As Canada, Russia, the U.S. and others file competing claims of sovereignty over parts of the Arctic, a new Cold War rhetoric is being heard. The U.S. rejects Canada's sovereignty claim to the Northwest Passage and is disputing the maritime border of the Beaufort Sea while meanwhile Russia, Denmark and Canada are disputing ownership of the Lomonosov Ridge as an extension of their respective continental shelves and claim to the underwater resources. To try and assert its sovereignty in addition to committing to a new radar warning system, the Canadian government has promised to open up the Nanisivik naval facility on northern Baffin Island which will service the Canadian Navy and Coast Guard's new fleet of icebreakers and arctic offshore patrol boats currently under construction. With 18 icebreakers Canada has the second largest fleet in the world after Russia which has more than 40, including 6 that are nuclear powered.

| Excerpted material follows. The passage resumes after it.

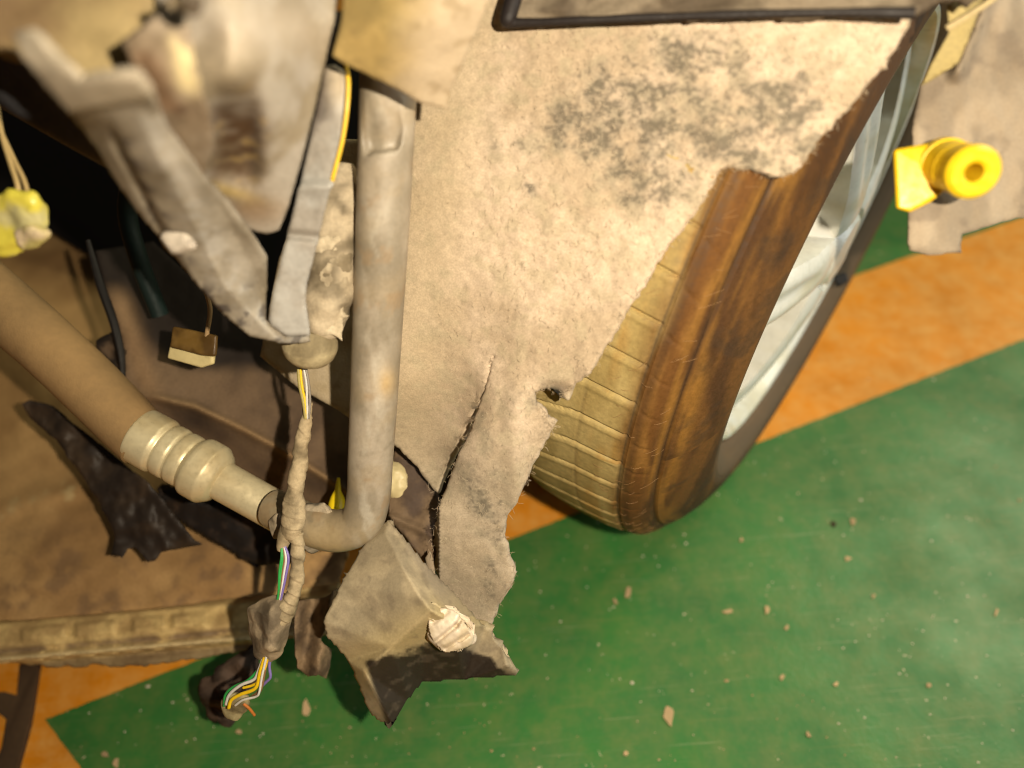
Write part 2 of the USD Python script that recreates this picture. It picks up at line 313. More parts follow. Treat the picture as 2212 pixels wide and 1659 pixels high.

Russia also has 13 arctic ports compared to Canada's two.

Meanwhile the 40,000 predominantly Inuit people who live in the 25 landlocked communities of Nunavut, the largest and northernmost territory of Canada, that is accessible only by plane or boat, are wondering if some of the billions spent on warships couldn't be better spent to improve their living conditions. If you really want to assert sovereignty in an area then you need to have people living there and make it habitable. In addition to a chronic housing shortage, many communities also have a clean drinking water problem, and suffer from pervasive food insecurity.


In a country that has to endure bitter cold winter for half the year, the words "cold war" have many connotations. In spite of our proximity to Russia we hope it doesn't mean another military front. But with global warming we are losing the real cold war and, over the next few decades, the country will see itself becoming more and more open to development and traffic in the North. How we balance the northern challenges of harsh living conditions, resource extraction, and territorial sovereignty, will determine the winners and losers of the next cold war.